Remembering the “reason for the season” may help. Using all of the stress and anxiety-reduction tools you’ve found here and other places can help you manage through challenging holiday moments.

But I’m not going to talk about that because those things are fairly obvious.

I’m looking at more creative ways to transform holiday stress so you can experience the holidays differently…so you can think and feel differently about holiday stressors.

To feel different you have to think different.

Thoughts create feelings. Your feelings are not random, even though it seems that way sometimes. They arise from your thoughts.

So here’s some creative ways you can change your thinking about the holidays if you want to feel more fun and lightness in the season:

    • Create an “Old Year Resolution.” Give yourself a focus between now and the end of this year. Why wait until January to focus on something positive? Finish out the old year with a focus or an accomplishment other than “just making it through the holidays.” Your Old Year Resolution should be something that distracts you a bit from the holidays themselves, putting a positive focus elsewhere. Paying less attention to a holiday can help reduce the stress of it. Dwelling on it increases stress.
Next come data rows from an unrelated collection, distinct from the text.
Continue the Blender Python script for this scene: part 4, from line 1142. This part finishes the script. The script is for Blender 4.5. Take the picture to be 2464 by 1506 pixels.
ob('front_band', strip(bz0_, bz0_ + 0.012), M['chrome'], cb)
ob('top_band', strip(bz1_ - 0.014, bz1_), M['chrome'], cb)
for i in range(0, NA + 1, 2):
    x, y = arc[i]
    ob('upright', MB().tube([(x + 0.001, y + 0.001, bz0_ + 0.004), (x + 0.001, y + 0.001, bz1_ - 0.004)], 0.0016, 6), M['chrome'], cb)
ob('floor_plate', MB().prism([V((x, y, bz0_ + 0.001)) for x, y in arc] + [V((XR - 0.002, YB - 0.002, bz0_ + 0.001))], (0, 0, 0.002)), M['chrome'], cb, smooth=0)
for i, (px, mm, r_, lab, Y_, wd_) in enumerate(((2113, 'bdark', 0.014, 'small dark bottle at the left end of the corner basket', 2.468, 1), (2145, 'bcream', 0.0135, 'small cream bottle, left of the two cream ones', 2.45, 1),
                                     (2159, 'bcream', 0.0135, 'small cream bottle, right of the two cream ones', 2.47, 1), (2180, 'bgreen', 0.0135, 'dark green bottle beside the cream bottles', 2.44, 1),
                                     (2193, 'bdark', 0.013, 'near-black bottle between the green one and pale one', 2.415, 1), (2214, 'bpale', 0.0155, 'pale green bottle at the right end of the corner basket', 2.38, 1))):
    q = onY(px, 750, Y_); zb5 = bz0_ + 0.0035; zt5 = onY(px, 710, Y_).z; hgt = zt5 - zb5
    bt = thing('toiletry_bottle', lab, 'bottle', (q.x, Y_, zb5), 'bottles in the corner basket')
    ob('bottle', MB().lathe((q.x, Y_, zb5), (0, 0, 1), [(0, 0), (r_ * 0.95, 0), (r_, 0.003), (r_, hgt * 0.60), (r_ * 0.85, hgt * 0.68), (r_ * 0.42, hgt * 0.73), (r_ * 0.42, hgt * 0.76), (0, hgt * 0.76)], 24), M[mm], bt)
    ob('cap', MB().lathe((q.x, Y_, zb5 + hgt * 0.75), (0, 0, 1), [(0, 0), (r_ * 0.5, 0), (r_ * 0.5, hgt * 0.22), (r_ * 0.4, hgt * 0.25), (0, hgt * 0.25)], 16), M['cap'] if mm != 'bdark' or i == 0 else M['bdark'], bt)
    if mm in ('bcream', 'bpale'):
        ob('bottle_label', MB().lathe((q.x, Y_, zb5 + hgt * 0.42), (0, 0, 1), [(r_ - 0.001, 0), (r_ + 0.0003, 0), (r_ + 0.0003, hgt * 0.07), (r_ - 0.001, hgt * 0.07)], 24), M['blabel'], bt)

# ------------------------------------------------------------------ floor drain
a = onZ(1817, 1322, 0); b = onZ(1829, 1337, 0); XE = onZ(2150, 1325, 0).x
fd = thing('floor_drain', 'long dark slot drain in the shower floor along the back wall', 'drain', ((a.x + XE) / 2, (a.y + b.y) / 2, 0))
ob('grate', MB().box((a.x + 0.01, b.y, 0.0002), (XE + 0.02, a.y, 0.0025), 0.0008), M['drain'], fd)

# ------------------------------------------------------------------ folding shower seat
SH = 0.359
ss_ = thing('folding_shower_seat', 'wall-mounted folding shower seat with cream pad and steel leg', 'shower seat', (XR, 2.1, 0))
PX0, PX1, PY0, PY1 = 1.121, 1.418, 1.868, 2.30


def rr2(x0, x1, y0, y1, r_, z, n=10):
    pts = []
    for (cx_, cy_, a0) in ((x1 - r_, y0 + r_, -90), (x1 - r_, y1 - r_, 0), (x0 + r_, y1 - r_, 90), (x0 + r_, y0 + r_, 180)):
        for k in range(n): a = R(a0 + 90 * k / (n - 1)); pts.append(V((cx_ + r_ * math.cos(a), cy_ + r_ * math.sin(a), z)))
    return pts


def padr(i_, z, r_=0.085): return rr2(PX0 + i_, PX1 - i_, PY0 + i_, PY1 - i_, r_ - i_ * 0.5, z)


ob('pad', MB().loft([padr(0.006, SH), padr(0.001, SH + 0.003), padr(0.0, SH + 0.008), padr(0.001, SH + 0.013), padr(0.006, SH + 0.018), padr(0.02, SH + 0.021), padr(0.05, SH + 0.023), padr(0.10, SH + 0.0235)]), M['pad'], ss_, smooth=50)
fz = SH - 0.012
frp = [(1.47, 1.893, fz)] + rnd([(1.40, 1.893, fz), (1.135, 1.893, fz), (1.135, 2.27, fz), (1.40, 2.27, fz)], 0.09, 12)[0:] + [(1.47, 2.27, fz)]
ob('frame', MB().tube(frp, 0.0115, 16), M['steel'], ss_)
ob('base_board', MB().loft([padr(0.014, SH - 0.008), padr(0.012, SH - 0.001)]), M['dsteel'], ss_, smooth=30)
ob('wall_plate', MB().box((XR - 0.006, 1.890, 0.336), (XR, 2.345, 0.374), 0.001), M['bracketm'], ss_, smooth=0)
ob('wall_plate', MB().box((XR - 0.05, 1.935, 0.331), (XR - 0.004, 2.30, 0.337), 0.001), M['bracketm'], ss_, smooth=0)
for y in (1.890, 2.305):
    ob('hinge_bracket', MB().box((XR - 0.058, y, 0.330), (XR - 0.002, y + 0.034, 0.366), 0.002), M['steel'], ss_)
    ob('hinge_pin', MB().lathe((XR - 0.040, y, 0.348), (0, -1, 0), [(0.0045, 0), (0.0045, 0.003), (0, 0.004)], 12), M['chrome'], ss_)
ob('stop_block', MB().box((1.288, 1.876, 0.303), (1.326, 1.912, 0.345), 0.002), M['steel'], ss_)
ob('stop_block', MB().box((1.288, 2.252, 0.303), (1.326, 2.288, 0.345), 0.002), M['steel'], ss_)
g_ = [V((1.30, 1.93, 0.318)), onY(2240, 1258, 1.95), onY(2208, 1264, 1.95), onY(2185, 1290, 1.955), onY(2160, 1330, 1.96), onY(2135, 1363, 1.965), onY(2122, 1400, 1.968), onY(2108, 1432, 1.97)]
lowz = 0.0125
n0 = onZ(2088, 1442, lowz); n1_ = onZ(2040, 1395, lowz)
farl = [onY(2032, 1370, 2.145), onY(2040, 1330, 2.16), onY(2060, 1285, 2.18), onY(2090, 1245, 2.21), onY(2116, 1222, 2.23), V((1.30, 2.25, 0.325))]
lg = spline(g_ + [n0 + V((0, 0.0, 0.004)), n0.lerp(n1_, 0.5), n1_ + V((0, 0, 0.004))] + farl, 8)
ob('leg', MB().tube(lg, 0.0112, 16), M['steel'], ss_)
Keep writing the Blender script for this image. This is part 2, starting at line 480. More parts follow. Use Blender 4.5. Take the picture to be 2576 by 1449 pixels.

      Resolve to enjoy a cup of tea before bedtime each night. Focus on extra cuddling with your pet. Resolve to take short walks on your lunch-hour — or maybe resolve to simply TAKE a lunch hour instead of working through it. Decide to read an enjoyable book by the end of the year. Resolve to lose 2 pounds by the end of the year. Decide to finish something that you haven’t been able to get to (careful on this one, the project needs feel mainly like fun rather than work).
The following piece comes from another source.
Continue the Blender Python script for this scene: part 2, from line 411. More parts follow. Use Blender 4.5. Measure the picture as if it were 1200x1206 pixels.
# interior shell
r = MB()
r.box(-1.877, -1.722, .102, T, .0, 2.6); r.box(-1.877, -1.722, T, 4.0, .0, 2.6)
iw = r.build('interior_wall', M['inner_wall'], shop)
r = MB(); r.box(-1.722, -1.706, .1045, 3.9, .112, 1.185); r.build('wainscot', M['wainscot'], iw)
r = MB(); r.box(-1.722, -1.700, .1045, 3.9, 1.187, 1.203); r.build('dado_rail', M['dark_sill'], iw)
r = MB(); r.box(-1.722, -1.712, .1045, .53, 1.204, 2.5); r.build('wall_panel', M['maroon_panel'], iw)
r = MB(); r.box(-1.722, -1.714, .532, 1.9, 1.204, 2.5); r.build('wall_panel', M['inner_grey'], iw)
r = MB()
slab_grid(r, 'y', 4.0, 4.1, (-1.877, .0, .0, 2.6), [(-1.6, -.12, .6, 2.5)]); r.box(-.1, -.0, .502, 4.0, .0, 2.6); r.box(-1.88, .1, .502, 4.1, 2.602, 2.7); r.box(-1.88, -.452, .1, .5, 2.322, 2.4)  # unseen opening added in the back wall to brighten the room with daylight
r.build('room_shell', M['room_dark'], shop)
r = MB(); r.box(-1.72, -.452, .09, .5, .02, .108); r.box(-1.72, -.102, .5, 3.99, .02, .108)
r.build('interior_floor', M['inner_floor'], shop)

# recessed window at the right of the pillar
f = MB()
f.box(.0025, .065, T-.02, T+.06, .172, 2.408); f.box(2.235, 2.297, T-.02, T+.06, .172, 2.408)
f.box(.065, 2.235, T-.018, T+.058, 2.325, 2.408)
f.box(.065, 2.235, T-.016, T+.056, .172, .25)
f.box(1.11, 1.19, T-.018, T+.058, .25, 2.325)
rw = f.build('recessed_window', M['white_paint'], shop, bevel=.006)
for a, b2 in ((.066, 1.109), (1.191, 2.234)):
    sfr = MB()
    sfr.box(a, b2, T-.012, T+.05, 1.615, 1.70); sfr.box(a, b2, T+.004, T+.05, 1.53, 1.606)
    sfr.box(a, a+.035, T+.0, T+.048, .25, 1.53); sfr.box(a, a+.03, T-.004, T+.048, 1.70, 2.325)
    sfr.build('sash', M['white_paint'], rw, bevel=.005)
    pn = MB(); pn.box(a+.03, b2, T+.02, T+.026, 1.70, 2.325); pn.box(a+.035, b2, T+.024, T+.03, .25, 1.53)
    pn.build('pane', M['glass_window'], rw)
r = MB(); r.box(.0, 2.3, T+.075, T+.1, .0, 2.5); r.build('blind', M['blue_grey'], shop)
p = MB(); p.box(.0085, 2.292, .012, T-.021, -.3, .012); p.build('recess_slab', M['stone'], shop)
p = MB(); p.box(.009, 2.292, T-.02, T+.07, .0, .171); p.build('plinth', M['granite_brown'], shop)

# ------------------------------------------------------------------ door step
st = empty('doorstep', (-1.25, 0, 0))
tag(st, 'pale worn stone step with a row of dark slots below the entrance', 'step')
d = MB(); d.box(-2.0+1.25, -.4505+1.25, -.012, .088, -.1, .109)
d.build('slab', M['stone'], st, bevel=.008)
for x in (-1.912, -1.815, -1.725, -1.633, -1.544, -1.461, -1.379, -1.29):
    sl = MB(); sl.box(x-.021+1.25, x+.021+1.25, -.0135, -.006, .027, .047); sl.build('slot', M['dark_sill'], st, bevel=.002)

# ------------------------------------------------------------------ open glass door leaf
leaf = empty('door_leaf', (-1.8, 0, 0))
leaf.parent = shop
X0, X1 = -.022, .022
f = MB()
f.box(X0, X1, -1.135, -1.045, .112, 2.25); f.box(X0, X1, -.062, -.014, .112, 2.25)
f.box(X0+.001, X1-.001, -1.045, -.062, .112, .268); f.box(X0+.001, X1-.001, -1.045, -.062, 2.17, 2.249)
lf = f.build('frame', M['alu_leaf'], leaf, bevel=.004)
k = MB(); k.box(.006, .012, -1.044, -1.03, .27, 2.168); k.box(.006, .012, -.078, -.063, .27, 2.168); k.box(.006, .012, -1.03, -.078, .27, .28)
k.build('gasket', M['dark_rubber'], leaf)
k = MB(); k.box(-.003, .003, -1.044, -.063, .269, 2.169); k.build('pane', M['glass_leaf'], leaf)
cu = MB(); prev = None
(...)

      Think about what New Year Resolutions you might find inspiring, and break that down into something you could start doing over these next 6 weeks.

    • Please Yourself. Holidays often include many things that feel like “have-to’s” and that contributes to stress. I challenge you to examine your thinking about the “have-to’s” in your holiday season.

      I was going to have my whole family over for Thanksgiving dinner because I am on vacation that whole week so I thought I really “should” since I had some extra time. As I imagined how that would be, it didn’t feel good. I discovered I didn’t really want to do it. So I’m not doing it. I decided to please myself instead of trying to please anyone else. We’re doing something entirely different. And everyone will survive! And I’ll be pleased!

      Pleasing yourself means CHOOSING what you want to do rather than doing things out of obligation (have-to) or fear of what others will think, say, or do. Even if you choose to do something stressful because Aunt Mary will really appreciate it, you are still CHOOSING it. There is freedom and lightness in the choosing. Choosing sure beats feeling like a victim of a bunch of have-do’s. You have more choice in most things than you think. And other people will get over things more than you think they will.

      To help you make a choice, try this:

      CHOOSE what you want to do this holiday season

    • Build your Attitude of Gratitude. Keep a gratitude journal throughout the season and make sure you write in it at least once a day. Make a bullet list of things you are grateful for. Include every little thing you can think of, especially those things that are NOT related to the holidays. Maybe you’re even grateful that this kind of holiday season comes only once a year! Put it in there. Thankful for 8 hours of sleep last night. Put it in there. Grateful that a meeting was cancelled. Grateful to get a manicure. Put in in there. Grateful for a warm home. Grateful for a moment of quiet. Grateful for your pet. Put it all in there.

      Looking for the things in your life that you’re glad about helps ease the stress of the season. It helps change the focus of your thinking.